“SIZE MATTERS,” blared the cheekily suggestive marketing slogan for “Godzilla,” Sony’s 1998 reboot of the monster franchise, which turned out to be a disaster in all the wrong ways.

But does size matter?

William Morris and Endeavor thought so, responding to a toughening climate for talent agencies by finally consummating their lengthy flirtation, bulking up to battle CAA and gain leverage in their dealings with the studios. Yet while there’s considerable logic behind that move, the under-told story of the last decade has pivoted on the limited benefits of synergy amid a period reshaped by technological change, as well as conglomeration’s frequently unintended consequences.

In some instances, size has its obvious advantages. Yet the only real constant beyond change has been that bigger doesn’t automatically mean better.

Time Warner and AOL are still busy unraveling the merger they announced in 2000, which was quickly billed as the creation of a “digital media powerhouse.” By 2005, even one of the mega-marriage’s architects, former AOL co-founder Steve Case, was calling the union a bad idea in hindsight.

“When the merger was announced, analysts believed that Time Warner’s music, movies and magazines along with its cable systems would speed up AOL’s transition from phone dial-up to broadband, and that AOL’s Internet mentality would accelerate growth at Time Warner,” Case wrote in the Washington Post. “Neither has occurred.”

Loosely translated, this would be the corporate-speak equivalent of “Whoops.”

WHILE FEW transactions did more to render showbiz stock options worthless, AOL-Time Warner is by no means alone.

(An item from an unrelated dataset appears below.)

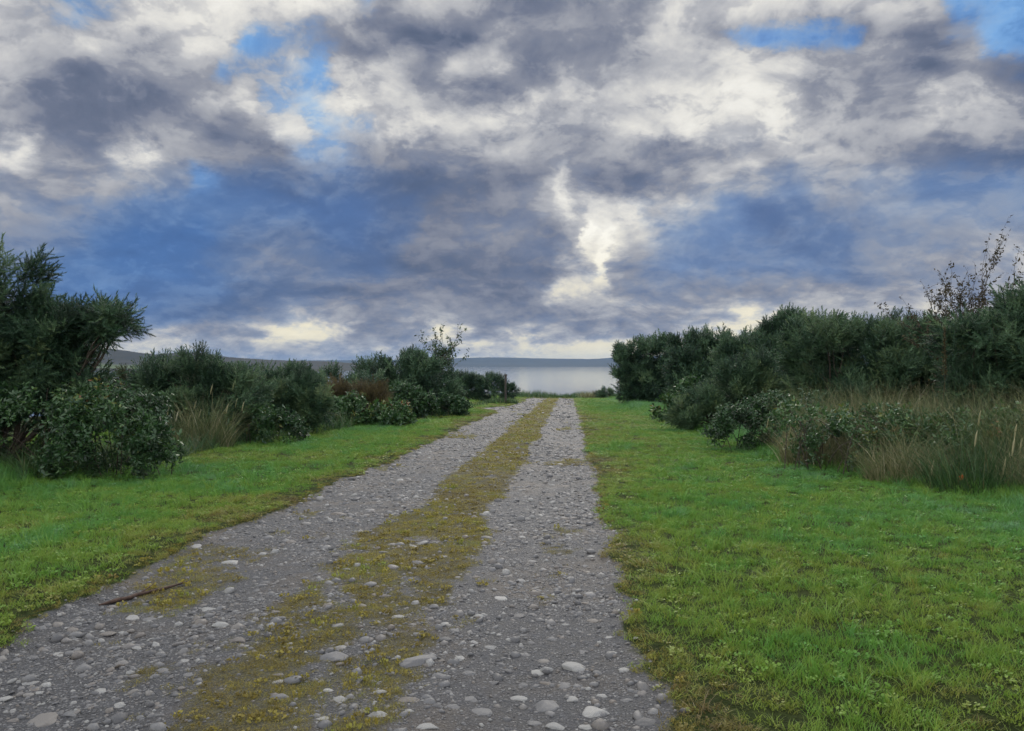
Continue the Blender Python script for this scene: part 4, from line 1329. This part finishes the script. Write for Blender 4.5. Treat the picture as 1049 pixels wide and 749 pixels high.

Tribune’s Times Mirror acquisition was supposed to unlock synergies by combining the two entities’ newspapers and TV stations in Chicago, L.A. and New York. Today, Sam Zell’s reeling Waterloo is operating under bankruptcy protection.

Similarly, both CBS and News Corp. lobbied to expand the reach of their station groups by relaxing federal ownership caps, just as Clear Channel capitalized on radio deregulation. Yet the one-time cash cow known as local broadcasting is springing leaks all over.

Even the seemingly can’t-miss strategic value of shared studio-network parentage — made possible by the 1990s elimination of the financial interest and syndication rules — has prompted reconsideration. Insiders say some of the major networks are newly eager to order more programs from outside suppliers, cognizant of the fact that while hits continue to yield ancillary returns, producing failures for themselves (which happens more often than not) represents a double whammy to their financial bottom line.

Given today’s breakneck pace, there’s also a potential cost in the uncertainty created by undertaking major business combinations. Rivals, for example, immediately began pecking away at the new WME while the agency sorts out who stays and goes.

Of course, the alternative to getting bigger hasn’t necessarily worked out, either. Sumner Redstone’s capricious decision to split CBS from Viacom weakened both entities, and has prompted each to exhaust resources launching new ventures (CBS’ film unit, Viacom’s start-up movie network) to replace key assets (Paramount, Showtime) that they lost in the divorce.

THE ONE MOGUL who apparently remains unflaggingly committed to synergy is News Corp.’s Rupert Murdoch, enduring losses with his newspaper properties — and the associated grumbling from stockholders and Wall Street — for the prestige they bestow on his other holdings (or maybe just because he likes having them).

In what should be an interesting test of whether digital-age TV-print synergy is genuinely possible, former Fox News Channel exec John Moody has been tasked to “harness the power of News Corp.’s vast editorial resources” by coordinating the “company-wide sharing of news content.” It’s an interesting idea, but based on recent history, the News Corp.-level job sounds about as inviting as herding cats.

Variations of that “Size matters” slogan do regularly appear on TV, albeit without much of “Godzilla’s” subtlety. Mostly, they show in latenight penile-enlargement ads running on cable networks in a desperate attempt to gin up revenue — about as good a metaphor as there is to demonstrate the fallout from a flaccid economy.

So while becoming bigger can still pay off, that’s hardly a foregone conclusion anymore. That’s because lately, size doesn’t always count for as much as being smarter, more nimble, and just plain luckier.